El problema en Argentina es que son muy pocos los intelectuales, los periodistas y los jueces que cumplen con la función moderadora y responsable que constituye el mandato moral implícito de sus cometidos. Hace tiempo que la mayoría de los intelectuales y periodistas han venido tomando partido, absorbidos por el agujero negro de la grieta. Lo notable y novedoso es que actualmente, de un modo desembozado y abierto, son también algunos jueces y fiscales los que actúan motivados por razones ideológicas o de otro orden, promoviendo causas judiciales previamente armadas por diligentes servicios de inteligencia del Estado. Entiéndase bien. Nadie está exento de tener sus preferencias políticas e ideológicas. Pero determinados profesionales adquieren un deber deontológico que les obliga a preservar su independencia y prestigio, limitando el uso de ciertos recursos que envilecen el ejercicio de su labor. Por ejemplo, un intelectual no debiera caer en el uso de estereotipos degradantes para caracterizar ciertas posiciones políticas; un periodista no debiera propagar noticias falsas para difamar a los adversarios políticos del medio en el que trabaja; o los jueces están obligados a aplicar la ley con objetividad sin cambiar la vara de medir, utilizando una para los amigos y otra para los enemigos.
Estas reservas morales de toda sociedad democrática avanzada están exhaustas y casi agotadas en Argentina.
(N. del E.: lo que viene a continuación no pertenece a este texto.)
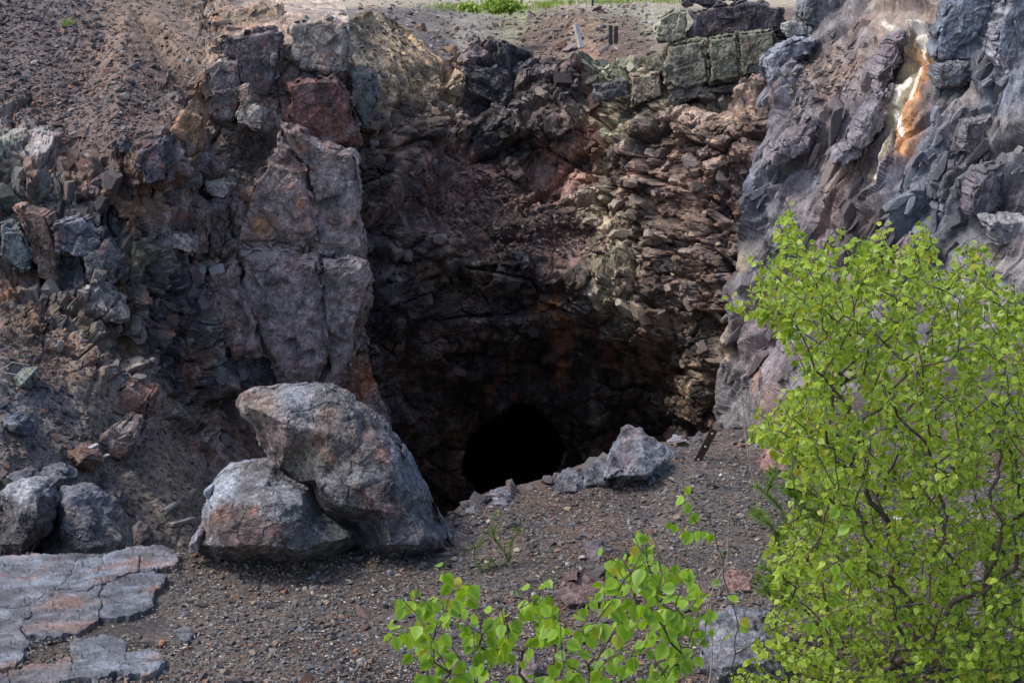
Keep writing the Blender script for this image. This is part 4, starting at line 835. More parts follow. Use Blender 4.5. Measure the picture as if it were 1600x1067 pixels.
def shard_proto(k, chop=.5):
    rs = np.random.RandomState(500+k); pts = []
    for sx in (-1, 1):
        for sy in (-1, 1):
            for sz in (-1, 1):
                c = np.array([sx, sy, sz])*.5*(1 + rs.uniform(-.28, .05, 3))
                if rs.rand() < .8:
                    for a in range(3):
                        q = c.copy(); q[a] -= np.sign(c[a])*rs.uniform(.15, chop); pts.append(q)
                else: pts.append(c)
    bm = bmesh.new()
    for q in pts: bm.verts.new(q)
    bmesh.ops.convex_hull(bm, input=bm.verts); loose = [v for v in bm.verts if not v.link_faces]; bmesh.ops.delete(bm, geom=loose, context='VERTS')
    bmesh.ops.triangulate(bm, faces=bm.faces[:]); bm.verts.index_update(); V = np.array([v.co[:] for v in bm.verts]); Fc = np.array([[v.index for v in f.verts] for f in bm.faces]); bm.free(); return V, Fc
SH = [shard_proto(k) for k in range(12)]; SH_ME = []
for V, Fc in SH:
    me = bpy.data.meshes.new('rock'); me.from_pydata(V.tolist(), [], Fc.tolist()); me.materials.append(M_shard_one); SH_ME.append(me)
def shards(pname, poly, n, dims, rot, sig=.5, jit=14, sink=.3, nobj=60, cvar=.3, mask=None):
    X, Y = sample(poly, int(n*.42)); dims = tuple(.52*v for v in dims); sink = sink + .14; nobj = int(nobj*.5); jit = jit*1.6
    PX, PY, G, N, mode = PATCH[pname]; pos, nor, col = [], [], []
    for px, py in zip(X, Y):
        if mode == 'rows': i = int(np.clip(np.searchsorted(PY[:, 0], py), 0, PY.shape[0]-1)); j = int(np.argmin(abs(PX[i]-px)))
        else: i = int(np.clip(np.searchsorted(PX[:, 0], px), 0, PX.shape[0]-1)); j = int(np.argmin(abs(PY[i]-py)))
        pos.append(G[i, j]); nor.append(N[i, j]); col.append(PCOL[pname][i, j])
    pos, nor, col = map(np.array, (pos, nor, col)); n = len(pos); vein = band(X[:n], Y[:n], [(1450, 40), (1436, 110), (1420, 240)], 22) + band(X[:n], Y[:n], [(1415, 110), (1340, 310)], 20) if pname == 'cliff_right' else np.zeros(n)
    keep = fbm(pos, 1.2, 3, 66) + RS.uniform(-.25, .35, n) - 2*vein > 0; pos, nor, col, = pos[keep], nor[keep], col[keep]; n = len(pos)
    s_ = np.clip(RS.lognormal(0, sig, n), .35, 2.1); D = np.array(dims)[None]*s_[:, None]*RS.uniform(.65, 1.35, (n, 3))
    base = rotm(*rot); Q = np.stack([base @ rotm(*(RS.normal(size=3)*jit)) for _ in range(n)])
    pos = pos - nor*(D.min(1)*sink)[:, None]; tone = RS.uniform(1-cvar, 1+cvar, (n, 1)); g_ = col.mean(1, keepdims=True); col = np.clip((g_ + (col-g_)*.75)*tone, .012, .45)
    od = np.argsort(-D.prod(1)); par = OB[pname]
    for k in od[:nobj]:
        o = bpy.data.objects.new('rock', SH_ME[RS.randint(12)]); C.objects.link(o); o.parent = par; M = Matrix(Q[k].tolist()).to_4x4(); M.translation = Vector(pos[k])
        o.matrix_basis = M @ Matrix.Diagonal((*[float(v) for v in D[k]], 1)); o.color = (*[float(v) for v in col[k]], 1)
    rs_ = od[nobj:]; VV, FF, CC = [], [], []; off = 0; pr = RS.randint(0, 12, n)
    for k in range(12):
        m = rs_[pr[rs_] == k]
        if not len(m): continue
        V, Fc = SH[k]; W = np.einsum('nij,nvj->nvi', Q[m], V[None]*D[m][:, None]) + pos[m][:, None]
        nn, nv = W.shape[:2]; VV.append(W.reshape(-1, 3)); FF.append((Fc[None]+(np.arange(nn)*nv)[:, None, None]).reshape(-1, 3)+off); off += nn*nv; CC.append(np.repeat(col[m], nv, 0))
    o = mesh_np('broken_rock', np.concatenate(VV), np.concatenate(FF), M_shard, np.concatenate(CC)); o.parent = par; tag(o, kind='stuff')
# joint bounded fragments that stand proud of the faces
shards('cliff_left', [(0, 215), (250, 200), (330, 100), (400, 90), (400, 260), (340, 420), (300, 560), (220, 540), (60, 450), (0, 440)], 1500, (.17, .22, .30), (0, 14, 20), nobj=110)
shards('cliff_left', [(300, 420), (390, 500), (420, 600), (600, 600), (620, 700), (420, 740), (340, 700), (250, 560)], 600, (.13, .16, .22), (0, -18, 30), nobj=40)
shards('cliff_left', [(400, 110), (545, 110), (585, 420), (560, 600), (400, 600), (330, 480), (420, 260)], 260, (.12, .10, .20), (0, -18, 30), sink=.42, nobj=20, jit=8)
shards('cliff_left', [(330, 0), (540, 0), (545, 60), (330, 60)], 130, (.30, .3, .13), (0, 5, 20), sink=.35, nobj=20, jit=8)
shards('cliff_left', [(0, 440), (140, 520), (240, 590), (330, 690), (340, 760), (200, 700), (0, 640)], 500, (.14, .16, .10), (0, 30, 20), nobj=40, jit=25)
shards('rock_face_back', [(690, 90), (1000, 90), (1180, 140), (1150, 460), (1130, 660), (940, 640), (960, 420), (880, 300), (700, 200)], 1500, (.36, .36, .20), (10, 20, 15), nobj=110, jit=16)
shards('rock_face_back', [(560, 180), (700, 260), (760, 400), (960, 440), (940, 560), (1100, 620), (1100, 700), (920, 640), (720, 620), (600, 600)], 1300, (.30, .30, .24), (5, -14, 10), nobj=80, jit=14, sink=.36)
shards('cliff_right', [(1190, 90), (1260, 50), (1420, 30), (1600, 100), (1600, 480), (1400, 500), (1130, 660), (1130, 440), (1170, 300)], 1900, (.12, .22, .40), (0, 27, -10), nobj=110, jit=8, sink=.36)
shards('cliff_right', [(1440, 100), (1600, 80), (1600, 500), (1440, 480)], 420, (.16, .22, .30), (0, 12, -20), nobj=50, jit=14, sink=.36)

# gravel on the near ledge
def ground_samples(n, poly):
    X, Y = sample(poly, n); W = unproj(X, Y, Yground(Y)); z = gz(W[:, 0], W[:, 1]); W = unproj(X, Y, Yground(Y, z)); W[:, 2] = gz(W[:, 0], W[:, 1]); return X, Y, W
gpoly = [(-60, 872), (280, 866), (560, 852), (700, 812), (760, 786), (900, 745), (975, 712), (1110, 680), (1200, 668), (1400, 640), (2050, 640), (2050, 1160), (-250, 1160), (-250, 872)]
X, Y, W = ground_samples(72000, gpoly); n = len(W)
slabm = (X < 265) & (Y < 1000+0*X) & (fbm(W, 2.2, 3, 5)*2.2 + RS.rand(n)*.9 < .98)
W = W[~slabm]; W[:, 2] += .018*(~slabm[~slabm])*0 + np.where(W[:, 0] < -1.75, .02, 0); n = len(W); upz = np.tile(np.array([0, 0, 1.]), (n, 1))
PAL_G = [(.075, .07, .072), (.13, .117, .11), (.165, .13, .105), (.18, .11, .08), (.13, .14, .155), (.08, .07, .07), (.28, .26, .24)]
scatter_joined('gravel', W, RS.lognormal(-4.15, .45, n), upz, rand_cols(n, PAL_G, [.24, .24, .17, .08, .15, .09, .03]), M_grav, OB['ground'])
X, Y, W = ground_samples(6000, gpoly); k = (X > 290); W = W[k]; n = len(W)
scatter_joined('gravel', W, RS.lognormal(-3.45, .38, n), np.tile(np.array([0, 0, 1.]), (n, 1)), rand_cols(n, PAL_G, [.24, .24, .17, .08, .15, .09, .03]), M_grav, OB['ground'])
X, Y, W = ground_samples(520, gpoly); k = (X > 300) & (X < 1640); W = W[k][:240]; n = len(W)
place_stones(OB['ground'], W, RS.lognormal(-2.68, .28, n), np.tile(np.array([0, 0, 1.]), (n, 1)))
lx = RS.uniform(705, 1150, 60); ly = interp_curve(EDGE, lx) + RS.uniform(-1, 9, 60); W = np.array([gpt(a, b) for a, b in zip(lx, ly)]); W[:, 2] = gz(W[:, 0], W[:, 1])
place_stones(OB['ground'], W, RS.lognormal(-2.45, .35, len(W)), np.tile(np.array([0, 0, 1.]), (len(W), 1)))
bx = RS.uniform(300, 715, 46); by = 866 + RS.uniform(-2, 14, 46); W = np.array([gpt(a, b) for a, b in zip(bx, by)])
place_stones(OB['ground'], W, RS.lognormal(-3.1, .35, len(W)), np.tile(np.array([0, 0, 1.]), (len(W), 1)))
# pale dry litter (needles, seed scales) among the gravel
X, Y, W = ground_samples(7000, gpoly); n = len(W); a = RS.uniform(0, np.pi*2, n); l = RS.uniform(.002, .010, n); w = RS.uniform(.0012, .003, n)
dx = np.stack([np.cos(a), np.sin(a), RS.uniform(-.3, .3, n)], -1)*l[:, None]; dy = np.stack([-np.sin(a), np.cos(a), RS.uniform(-.2, .6, n)], -1)*w[:, None]; c = W + np.array([0, 0, .014])
V = np.stack([c-dx-dy, c+dx-dy, c+dx+dy, c-dx+dy], 1).reshape(-1, 3); o = mesh_np('litter', V, np.arange(4*n).reshape(n, 4), M_litter); o.parent = OB['ground']; tag(o, kind='stuff')
# single stones that stand out
def lone(px, py, size, colr, lab):
    me = PROTO_ME[RS.randint(10)].copy(); me.materials.clear(); me.materials.append(plain('stone_'+str(px), colr, .8, 0, 40, .25))
    p = gpt(px, py); o = bpy.data.objects.new('stone', me); C.objects.link(o); o.location = p + Vector((0, 0, size*.2)); o.scale = (size,)*3; o.rotation_euler = (.2, .1, RS.uniform(0, 6)); tag(o, lab, 'stone')
lone(887, 797, .055, (.42, .32, .2), 'small sandy yellow stone on the gravel mound near the pit lip')
lone(807, 861, .055, (.40, .36, .28), 'small cream stone beside the pine seedling')
lone(135, 977, .06, (.28, .13, .06), 'orange brown stone lying on the bluish bedrock slabs')
lone(254, 1009, .07, (.25, .12, .07), 'flat orange stone between the slabs and the gravel')
lone(557, 1020, .06, (.20, .09, .05), 'rust red stone in the gravel left of the large leaves')
lone(857, 915, .035, (.5, .47, .42), 'white chip of stone left of the long brown rock')
lone(447, 926, .05, (.17, .06, .045), 'dark red stone in the gravel below the squat boulder')
lone(1127, 743, .035, (.5, .5, .52), 'small white stone on the mound below the rusty bar')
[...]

Por consiguiente no se podrá superar la grieta en tanto no se configure suficiente masa crítica entre intelectuales, periodistas y jueces que tomen distancia de la polarización afectiva y cumplan la labor básica de su cometido que es poner límites a los excesos y a las arbitrariedades del poder. Porque en definitiva, pese a la opinión de Julián Gallo, es el ansia de retención del poder la que constantemente daña el juego democrático. A lo que se debe añadir que, ya se trate de Argentina o de otro país, siempre hay una responsabilidad objetiva, atribuible al encargado del poder, cuando la sociedad no consigue esa base consensual mínima indispensable para salvar sus dificultades.